104. Een nationalistische ecologie
1. Ons katholiek, monarchistisch en traditioneel nationalisme, dat voortkomt uit een hoge en duizendjarige beschaving, schaft het vrije gemeenschapsleven van de families en hun spontane verenigingen niet af. Integendeel, ons nationalisme erkent, garandeert en beschermt dat gemeenschapsleven, het stimuleert en controleert het indien nodig of treedt als scheidsrechter op in het belang van de vrede. Weliswaar moet de vorstelijke macht iedereen oproepen tot de dienst van het land, en soms zelfs tot de grootste offers, en herinnert zij voortdurend aan de soevereine eisen van het gemeenschappelijk belang van de natie en op de eerste plaats de veiligheid ervan. Toch is dat eerste goed slechts het omhulsel en de hogere waarborg voor de realiteiten van het huiselijk leven en de familiale voorspoed in al zijn facetten, zonder dewelke het niets zou betekenen.
De monarchie erkent dus het voorafbestaan, de waarde als onmiddellijk doel en de autonome werking van de families. Hun bestaan zelf is het fundament voor de rol van de vorst en rechtvaardigt zijn gezag en zijn eisen, tot de zwaarste toe. De nationale politiek heeft als ogenblikkelijk doel de huiselijke ecologie zelf; de nationale veiligheid moet verzekerd worden voor het welzijn van de families.
2. Ons nationalisme heeft nochtans geleerd uit de harde ervaring van de voorbije eeuwen en het denken van onze leermeesters dat, zonder de omkadering van de natie, zonder de bescherming en de regels van de staat en zonder de aansporingen en de bekommernis van de vorst – de vader van alle huisvaders van het koninkrijk – de vrijheid slechts een leeg begrip is. Een verkeerd begrepen vrijheid brengt slechts anarchie en inertie voort. Aan zichzelf overgelaten zijn de families niet in staat het algemeen ecologisch ideaal te definiëren of de economische voorwaarden voor hun voorspoed vast te leggen. Er heerst geen enkele voorzichtigheid als het politiek gezag verstek laat gaan. In tegenstelling tot de zgn. "sociale leer van de Kerk” maakt onze katholieke ecologie dus geen scheiding tussen de sociale kwestie en die van de politieke instellingen.

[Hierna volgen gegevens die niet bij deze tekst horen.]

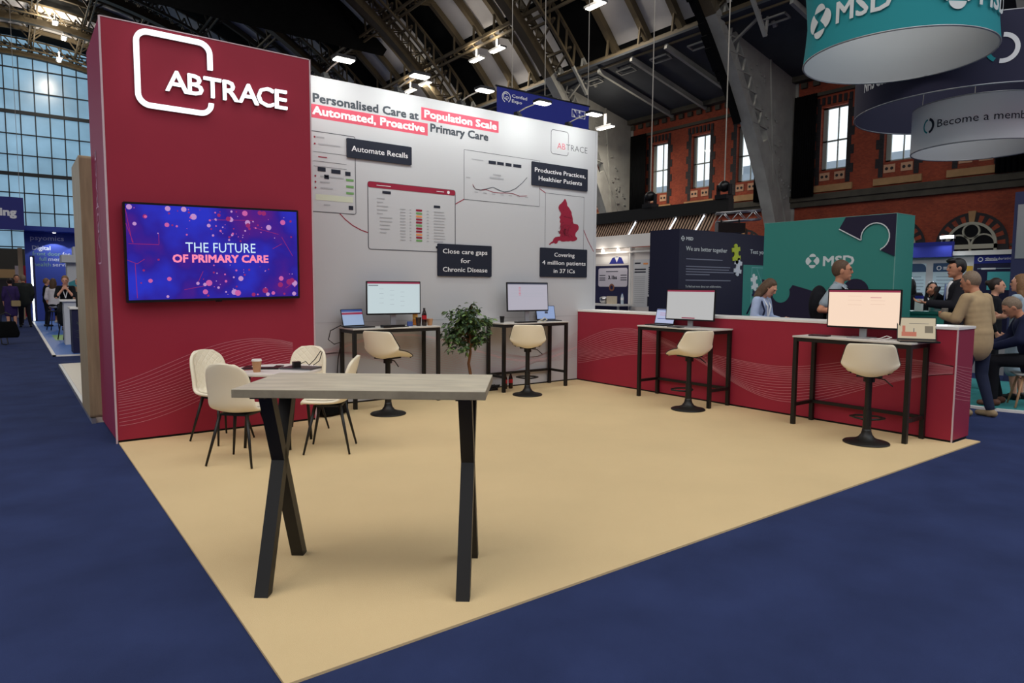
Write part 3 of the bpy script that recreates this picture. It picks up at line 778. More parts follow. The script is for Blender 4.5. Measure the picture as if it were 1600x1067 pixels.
EN = [(808, 480), (815, 484), (818, 492), (824, 508), (826, 528), (838, 540), (847, 556), (856, 572), (858, 590), (862, 604), (866, 622), (866, 640), (872, 656), (886, 657), (900, 660), (908, 676), (906, 696), (896, 712), (888, 722), (884, 740), (888, 752), (899, 760), (896, 774), (882, 784), (866, 788), (852, 786), (836, 790), (820, 790), (806, 794), (790, 794), (780, 788), (768, 790), (762, 806), (750, 814), (738, 806), (722, 814), (712, 824), (705, 820), (716, 806), (730, 794), (736, 776), (748, 764), (764, 760), (778, 758), (782, 742), (772, 736), (776, 720), (782, 700), (778, 684), (782, 664), (776, 650), (780, 632), (772, 618), (780, 606), (784, 590), (778, 576), (768, 560), (766, 545), (772, 528), (784, 516), (796, 500)]
mb.use(M_CRIMSON); mb.poly([(-0.70 + (x - 680) * 0.00304, 2.93 - (y - 455) * 0.00211) for x, y in EN], BW, 0.004)
mb.use(mat('deep crimson ink', rgb(96, 20, 40), 0.6))
for i in range(40):
    x = -0.30 + rnd.gauss(0, 0.09); z = 2.42 + rnd.gauss(0, 0.12)
    if -0.42 < x < -0.12 and 2.28 < z < 2.7: mb.stroke([(x, z), (x + rnd.gauss(0, 0.03), z + rnd.gauss(0, 0.03)), (x + rnd.gauss(0, 0.04), z + rnd.gauss(0, 0.03))], 0.006, BW, 0.006)
mb.build('map_print', None, bw)
mb = MB().use(M_CRIMSON)
for p in ([(-4.0, 2.4), (-3.93, 2.33), (-3.83, 2.26), (-3.72, 2.21), (-3.62, 2.18)], [(-2.32, 2.64), (-2.173, 2.72)], [(-0.818, 2.99), (-0.7, 2.935)], [(0.1, 2.42), (0.2, 2.25), (0.33, 2.08)]): mb.stroke(p, 0.012, BW, 0.002)
mb.build('connector_line', None, bw)
mb = MB(); wave(mb, BW, -4.5, 0.0, 0.52, 0.17, 1.35, 0.4, 0.5, 0.95, 0.8, n=18, wd=0.004); mb.build('wave_pattern', M_WAVEW, bw)
mb = MB().use(mat('blush ink', rgb(216, 196, 200), 0.6)); mb.stroke([(-4.2 + i * 0.12, 0.62 + 0.24 * math.sin(i * 0.165 + 0.2)) for i in range(36)], 0.03, BW, 0.001); mb.build('wave_band', None, bw)

# spotlights on arms along the top of the white wall
def arm_spot(x, lb, e=8):
    t = thing('arm_spotlight', lb, 'spotlight', (x, 0.05, 4.0), 0, 'arm spotlights on the white wall')
    mb = MB(); mb.box((-0.035, -0.07, 0.0), (0.035, 0.06, 0.03)); mb.box((-0.03, -0.04, 0.03), (0.03, 0.05, 0.07)); mb.build('clamp', M_BLACK, t)
    mb = MB(); mb.tube([(0, 0, 0.06), (0, -0.2, 0.09), (0, -0.5, 0.1)], 0.008, 6); mb.build('arm', M_WIRE, t)
    h = MB(); h.prism(rrect(-0.12, -0.66, 0.12, -0.5, 0.02, 3), 0.075, 0.11); hd = h.build('lamp_head', M_PLASTIC, t)
    h = MB(); h.prism(rrect(-0.11, -0.65, 0.11, -0.51, 0.02, 3), 0.066, 0.074); h.build('diffuser', glow('cool led panel', (1, 0.97, 0.9), 9), hd)
    l = bpy.data.lights.new('arm_spot_light', 'AREA'); l.shape = 'RECTANGLE'; l.size = 0.2; l.size_y = 0.12; l.energy = e; l.color = (0.97, 1, 0.95)
    o = bpy.data.objects.new('light', l); COL.objects.link(o); o.parent = t; o.location = (0, -0.58, 0.06); o.rotation_euler = (R(38), 0, 0)
arm_spot(-4.14, 'spotlight head nearest the burgundy tower on top of the white wall')
arm_spot(-3.16, 'second spotlight from the burgundy tower on top of the white wall')
arm_spot(-2.19, 'middle spotlight of the five on top of the white wall')
arm_spot(-1.21, 'spotlight in front of the blue hanging banner on top of the white wall')
arm_spot(-0.21, 'spotlight at the right end of the blue hanging banner, nearest the wall corner')

# ---- low red wall / counter
CW, CL, CH = 0.412, 5.4135, 1.1444
CF = fr((0, 0, 0), NY, Z_)
CE = fr((0, -CL, 0), X_, Z_)
ct = thing('low_wall', 'waist-high burgundy wall with a white top along the right of the stand', 'low wall', (0, 0, 0))
mb = MB().use(M_RED); mb.box((0, -CL, 0.03), (CW, -0.002, CH - 0.03)); mb.use(mat('wine print', rgb(146, 36, 66), 0.55, spec=0.3)); mb.box((0.002, -CL - 0.003, 0.03), (CW, -CL, CH - 0.03)); mb.build('body', None, ct)
mb = MB(); mb.box((-0.01, -CL - 0.012, CH - 0.03), (CW + 0.01, -0.002, CH)); finish(mb.build('top', M_WHITEGLOSS, ct), bevel=0.004, smooth=False)
mb = MB(); mb.box((0.01, -CL + 0.01, 0), (CW - 0.01, -0.002, 0.03)); mb.build('plinth', M_BLACK, ct)
mb = MB(); mb.box((-0.004, -CL - 0.008, 0.01), (0.008, -CL + 0.004, CH - 0.03)); mb.build('edge_profile', M_TRIM, ct)
mb = MB(); wave(mb, CF, 0.02, CL - 0.02, 0.56, 0.17, 1.55, 5.6, 0.42, 1.0, 0.9, n=16, wd=0.005, w=0.003, steps=80)
wave(mb, CE, 0.01, CW - 0.01, 0.62, -0.1, 2.0, 0.0, 0.36, 1.0, 1.2, n=12, wd=0.004, w=0.005, steps=14); mb.build('wave_pattern', M_WAVE, ct)

# ---- oak partition and platform of the stand behind the tower
mb = MB(); mb.prism(rrect(0.47, 0.06, 1.46, 2.86, 0.03, 3), -0.05, 0.07, fr((-6.62, 0, 0), Y_, Z_))
tag(mb.build('oak_partition', M_OAK), 'oak veneer partition standing just behind the burgundy tower', 'partition')
mb = MB(); mb.box((-6.62, 0.48, 0), (-4.2, 6.6, 0.06)); mb2 = MB()
t = thing('platform', 'pale raised platform floor behind the oak partition', 'platform', (0, 0, 0))
mb.build('deck', mat('pale stone vinyl', rgb(200, 192, 176), 0.4, noise=0.05), t); mb2.box((-6.66, 0.45, 0), (-6.62, 6.64, 0.055)); mb2.box((-6.66, 6.6, 0), (-4.2, 6.64, 0.055)); mb2.build('edge_strip', M_SILVER, t)

# ================================================================== FURNITURE
CZ0 = 0.012   # top of the carpet
# ---- tall concrete-look table in the foreground
t = thing('poseur_table', 'tall grey concrete-look table with black crossed legs in the foreground', 'table', (-5.853, -4.87, CZ0), R(-38.3))
mb = MB(); mb.use(M_CONCRETE); mb.box((-0.592, -0.3, 0.975), (0.592, 0.3, 1.013)); mb.use(M_CONCRETE2); mb.box((-0.593, -0.301, 0.972), (0.593, 0.301, 1.0115)); finish(mb.build('tabletop', None, t), bevel=0.002, smooth=False)
for sx in (-1, 1):
    x = sx * 0.485
    mb = MB(); mb.box((x - 0.035, -0.27, 0.962), (x + 0.035, 0.27, 0.972))
    for a, b in ((-1, 1), (1, -1)):
        w, hh = 0.033, 0.034
        P = [(a * 0.15 - 0.03, 0.963), (a * 0.15 + 0.03, 0.963), (b * 0.255 + 0.03, 0.0), (b * 0.255 - 0.03, 0.0)]
        mb.prism(P, -w, w, fr((x, 0, 0), Y_, Z_))
    mb.build('crossed_leg', M_BLACK, t)

# ---- bar tables along the walls
def bar_table(lb, loc, rz):
    t = thing('bar_table', lb, 'table', loc, rz, 'black framed bar tables')
    L, D, H = 0.6, 0.21, 0.98
    mb = MB(); mb.box((-L - 0.01, -D - 0.01, H - 0.018), (L + 0.01, D + 0.01, H)); finish(mb.build('tabletop', M_GREYTOP, t), bevel=0.003, smooth=False)
    mb = MB()
    for y in (-D + 0.02, D - 0.02): mb.box((-L + 0.04, y - 0.018, H - 0.06), (L - 0.04, y + 0.018, H - 0.018))
    for x in (-L + 0.02, L - 0.02): mb.box((x - 0.018, -D + 0.04, H - 0.06), (x + 0.018, D - 0.04, H - 0.018))
    mb.build('top_frame', M_BLACK, t)
    for x in (-L + 0.02, L - 0.02):
        for y in (-D + 0.02, D - 0.02):
            mb = MB(); mb.box((x - 0.021, y - 0.021, 0), (x + 0.021, y + 0.021, H - 0.018)); mb.build('leg', M_BLACK, t)
        mb = MB(); mb.box((x - 0.015, -D + 0.04, 0.2), (x + 0.015, D - 0.04, 0.235)); mb.build('side_rail', M_BLACK, t)
    mb = MB(); mb.box((-L + 0.04, D - 0.035, 0.2), (L - 0.04, D - 0.005, 0.235)); mb.build('foot_rail', M_BLACK, t)
    return t
TA = bar_table('black framed bar table with two bottles and a cup, left of the potted tree', (-3.44, -0.255, CZ0), 0)
TB = dup(TA, (-1.2, -0.235, CZ0), 0, 'black framed bar table between the potted tree and the low red wall')
TC = dup(TA, (-0.225, -2.3, CZ0), R(-90), 'black framed bar table against the far end of the low red wall')
TD = dup(TA, (-0.235, -4.585, CZ0), R(-90), 'black framed bar table against the near end of the low red wall')

# ---- padded shells for stools and chairs
def shell(rows, nx=13):
    """rows: (centre y, centre z, half width, lift of the sides as (dy, dz))"""
    vs = []; fs = []
    for y, z, hw, (dy, dz) in rows:
        for i in range(nx):
            t = 2 * i / (nx - 1) - 1
            vs.append((hw * t, y + dy * t * t, z + dz * t * t))
    for j in range(len(rows) - 1):
        for i in range(nx - 1):
            a = j * nx + i; fs.append((a, a + 1, a + nx + 1, a + nx))
    return MB().add(vs, fs)
def smoothpath(ctrl, n):
    out = []
    m = len(ctrl) - 1
    for q in range(n + 1):
        u = q / n * m; i = min(int(u), m - 1); f = u - i
        p0 = ctrl[max(i - 1, 0)]; p1 = ctrl[i]; p2 = ctrl[i + 1]; p3 = ctrl[min(i + 2, m)]
        out.append(tuple(0.5 * (2 * b + (c - a) * f + (2 * a - 5 * b + 4 * c - d) * f * f + (3 * b - a - 3 * c + d) * f ** 3) for a, b, c, d in zip(p0, p1, p2, p3)))
    return out
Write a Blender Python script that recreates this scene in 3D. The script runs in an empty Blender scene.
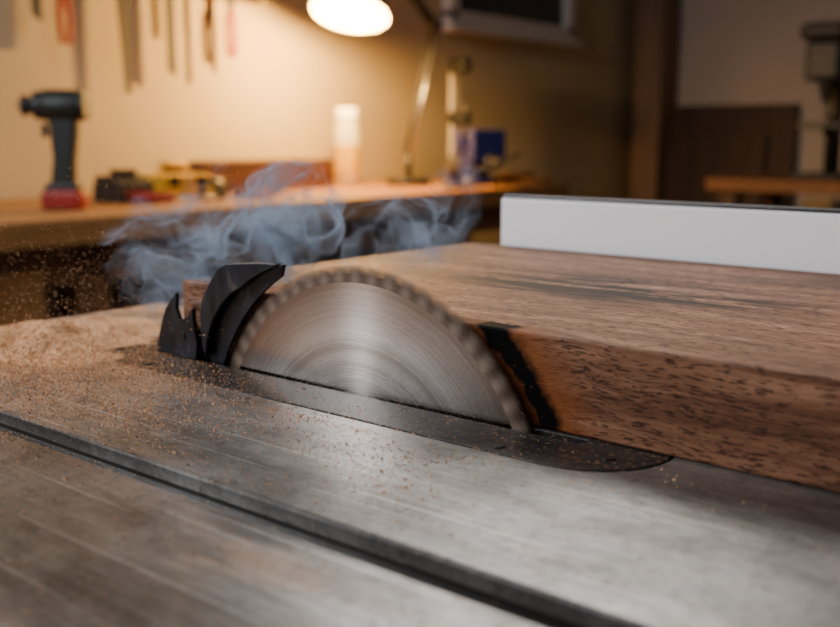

3. Wat het openbaar gezag niet voortbrengt, moet het nochtans beschermen door het verzekeren en opleggen van orde, stabiliteit, onafhankelijkheid en vrede, zowel binnenlands als buitenlands, op politiek vlak. Het openbaar welzijn of de nationale veiligheid is de noodzakelijke voorwaarde voor elke reële en stabiele familiale voorspoed. De vorst moet in deze zaak misschien wel niet bevelen, maar het is goed dat hij stimuleert, in wetten vastlegt, controleert en scheidsrechter is. Het dirigisme van de staat is daarom niet altijd een kwaad. Het principe van compensatie (het in de plaats treden) is de noodzakelijke aanvulling op het principe van subsidiariteit.
Het soeverein openbaar gezag houdt zich bezig met het materieel en geestelijk leven van de families om het te stimuleren en te vervolmaken. Het zou echter niet goed zijn dat het ertoe komt dat leven te domineren en helemaal te besturen. Zo heeft het liberalisme van de staat zijn reden van bestaan. Het ideaal is dat elke familie zichzelf in stand houdt, groeit en bloeit op een spontane en gelukkige manier, volgens haar eigen wetten, en onder de hoede, op afstand en welwillend, van Kerk en vorst.